Mr Mfinanga’s body, retrieved from the wreckage, was washed in a bedroom before being wrapped in cloth by local men.
“My husband’s family told us we had to see his body, they were like, ‘Go, go!’, and I was shouting by then and said, ‘No, I will not go! Leave me with my memories’.”
Ms Duggan was barred from going to her husband’s burial, again in accordance with tradition.
“When the men took his body away to the mosque, I ran screaming outside and begged to go at least to the gate to see him off, but you know, that was Friday and it wasn’t until Sunday morning when they finally took me to where he was buried.
“I said, ‘Please can I just go with my family’, and the men said OK but when I got there a busload of people turned up.”
Mr Mfinanga, through his business success and benevolence, was a local hero. “He had a real presence, and after he died the locals started writing songs about him.”
On December 29, Ms Duggan and her children will return to Tanzania. She plans to stay for at least five years to realise her husband’s dream of expanding Maasai Wanderings and Nasikia Camps.
“It would be easy for me to sell up and go, but I wouldn’t do that to my staff and their families, and I wouldn’t do that to Nas.”
Ms Duggan knows her children feel calm in Australia whereas “Africa before they left was chaotic”.
“Eisha is young but Rami is deeply upset.

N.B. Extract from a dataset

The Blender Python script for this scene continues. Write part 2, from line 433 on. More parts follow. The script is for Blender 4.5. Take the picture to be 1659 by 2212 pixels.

He cries himself to sleep every night. His father was his number one, and when I told him about the crash he asked, ‘Who am I going to talk to when I get a girlfriend?’”
In another devastating blow, Ms Duggan’s only sibling Darren was killed by a freight train in Germany in 2009. He was 37.
But the family will pull together, as they always have.
A few weeks before Mr Mfinanga died, he emailed his mother-in-law and said: “Mama, if I lost my wife, I don’t know what I would do to raise these children.”
“And you know,” Donna Duggan says, “I was thinking, if it was me (who died), there is no way Nas would just stop and fall over so I want to, and need to, show him the same respect.”